The Daily Pulse:

The Golden-West Posse, and a brief guide to downtown's Wild West sites

Yesterday I walked out of my office for an afternoon walk and encountered five gentlemen convincingly dressed as cowboys. There were just enough of them to form a formidable escort to a Wells Fargo-style stagecoach, and in fact there was a small version of one illegally parked in front of the theater. They looked like a successful posse, kicking back and doing what cowboys do after the bad guys are all dead, swapping tall tales and guffawing. The arrangement of some of their facial hair suggested these personae were something more than a mere hobby. They were standing on the Gay Street sidewalk promoting what was coming up inside the Tennessee Theatre, that is, the Knoxville Opera's rare production, with real horses, of Girl of the Golden West. As it happens, it's sponsored by Wells Fargo.
Puccini's 1910 opera, also known as La Fanciulla del West, is the best-known opera about cowboys, maybe the best-known opera set in America. These cowpokes know a good deal more about six-shooters than sopranos, but they were appreciative that those singing fellers were putting it on. These five were members of the Oak Ridge Outlaws, a group that gets together at a shooting range in the atomic city once a month and shoots authentic guns. You can't join them unless you wear convincing Western wear.
I wasn't dressed so appropriately that day, but I stopped and swapped some yarns with them. Buffalo Bill was in Knoxville more than once, back in the 1890s, and there are credible stories about him and some of his Indian chums doing some target practice at Sullivan's Saloon. The newspapers said he always stayed with his cousin when he was in town, but never identified who his cousin was. We do know there was then a fellow who lived on Gay Street named Zebediah Cody.
As it happens, the Tennessee block is a champion place to tell some Wild West stories. It was just a few feet down the sidewalk from the still-designated Mechanics Bank & Trust, where in 1882 Thomas O'Conner, the shotgun-wielding bank president, got the drop on always-armed old Joe Mabry, who fell--just before his son pulled his pistol and returned fire. All three armed men lay dead in a few seconds on a rainy Tuesday morning.
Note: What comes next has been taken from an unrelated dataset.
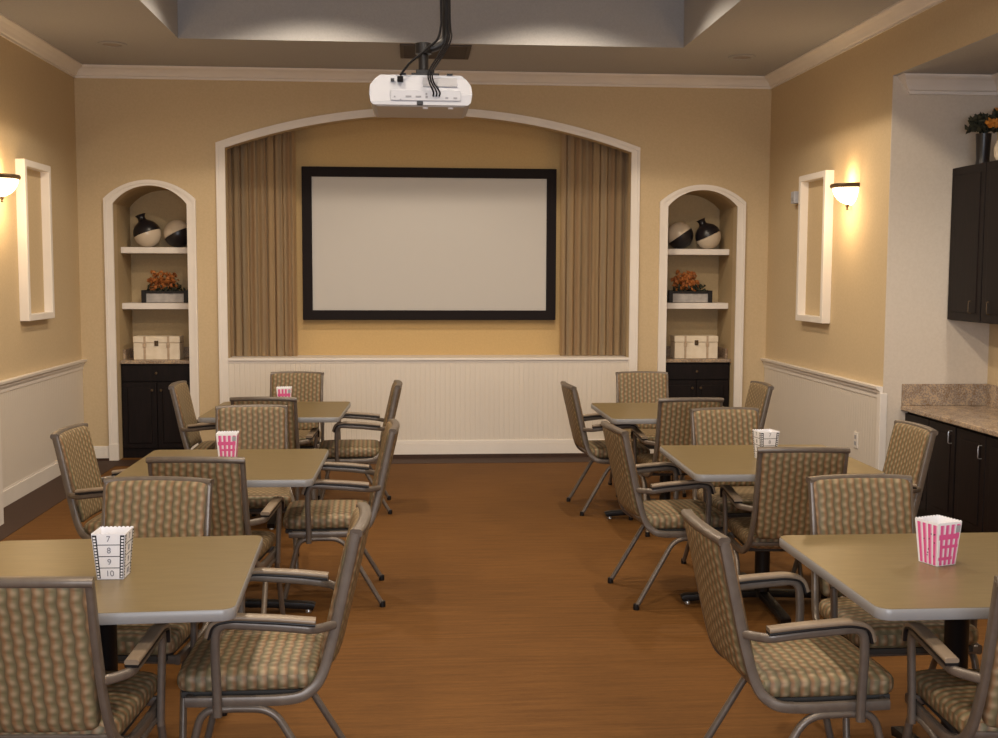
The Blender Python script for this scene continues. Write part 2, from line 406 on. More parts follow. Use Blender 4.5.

Several years later, around the corner at Union and down the hill, was the saloon that Hole in the Wall Gang outlaw Kid Curry shot up in 1901, seriously wounding two policemen. A posse caught up with the Kid in Jefferson County and brought him back to stand trial. You can visit the courtroom where the Kid, aka Harvey Logan, stood trial; it's now called the McClung Collection Reading Room. But then he had enough of that and, in 1903, choked a guard, escaped from jail, stole the sheriff's horse, and rode it across the Gay Street Bridge. Which you can see from here, too.
It's good to be around men who enjoy a cowboy story. There's not another city in the Eastern time zone that has so many good ones.